The total retail stock in these 14 cities stood at 29 million square feet as of September 2023, with Jaipur, Lucknow, and Chandigarh each boasting retail stock ranging between 3 and 7 mn sqft, according to the report. Anshuman Magazine, chairman & CEO, India, Southeast Asia, Middle East and Africa, CBRE, said a combination of greater reach of e commerce as well as growing aspirations and a surge in discretionary spends is driving up demand for retail spaces in these markets.
“Investment grade developers are setting up large sized contemporary malls in these cities, which are seen as an entertainment destination and not just as a place to shop. Most non metro cities are established trade and business hubs and are now witnessing multinational corporations and startups setting up offices as well.
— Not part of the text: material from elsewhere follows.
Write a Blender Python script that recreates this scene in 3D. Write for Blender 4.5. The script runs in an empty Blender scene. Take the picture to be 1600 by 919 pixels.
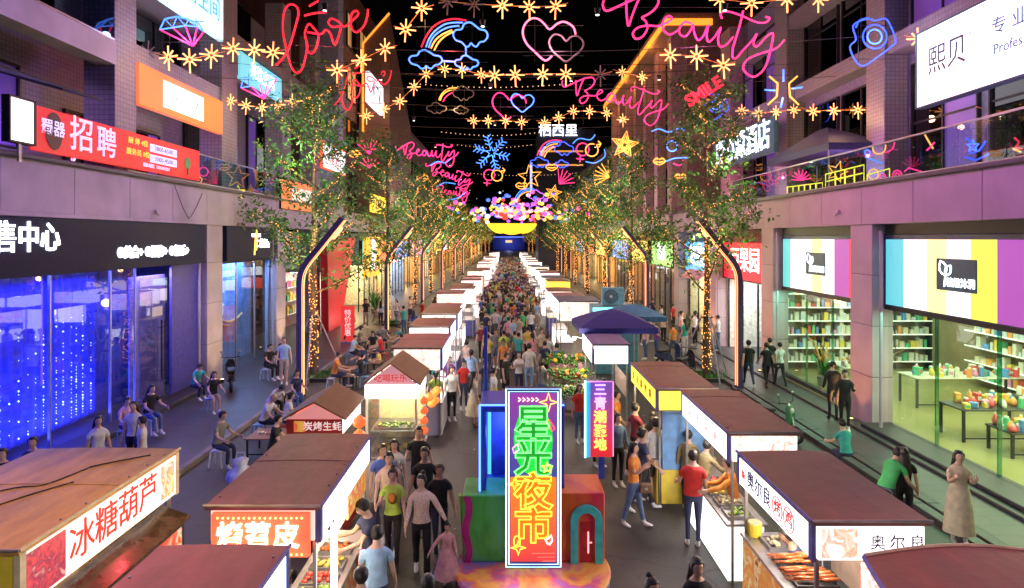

Growing population in tier II cities are further propelling demand for a diverse range of retail offerings," he said. “Tier II cities have recorded a massive surge in retail developments over the last three years. India’s first retail REIT has encouraged developers to aggregate and upgrade their existing facilities, apart from developing new malls.
Moreover, domestic and international fashion brands are looking to expand in non metro cities, fuelled by a well aware and well travelled consumer set," said Ram Chandnani, managing director, advisory & transactions services, CBRE India. Cities like Chandigarh, Jaipur, Goa, Indore, Lucknow have seen an influx of retail development over the last few years.
“Owing to the presence of an affluent consumer base, well planned infrastructure, economic growth, tourism, and the presence of domestic and international retail brands, Chandigarh has grown to become a prominent retail market in Punjab. Chandigarh, alongside its sister cities, Mohali, Panchkula, and Zirakpur, has emerged as a prominent retail destination, offering a thriving market for growth and development," it said.
The city already hosts brands such as Zara, Uniqlo, Lifestyle, Shoppers Stop, Marks & Spencer, The Collective, Nike, Adidas, Skechers, Puma, Frontier Raas, Taco Bell, Ritu Kumar among others. Meanwhile, lower operating costs, a good talent pool, and proximity to Delhi NCR have aided Jaipur’s retail development.
The Lucknow retail real estate market, on the other hand, is witnessing robust growth driven by several factors, such as rapid urbanization and a growing middle class, increasing consumer spending, the emergence of new shopping malls and high street retail formats and expansion of domestic and international retail brands.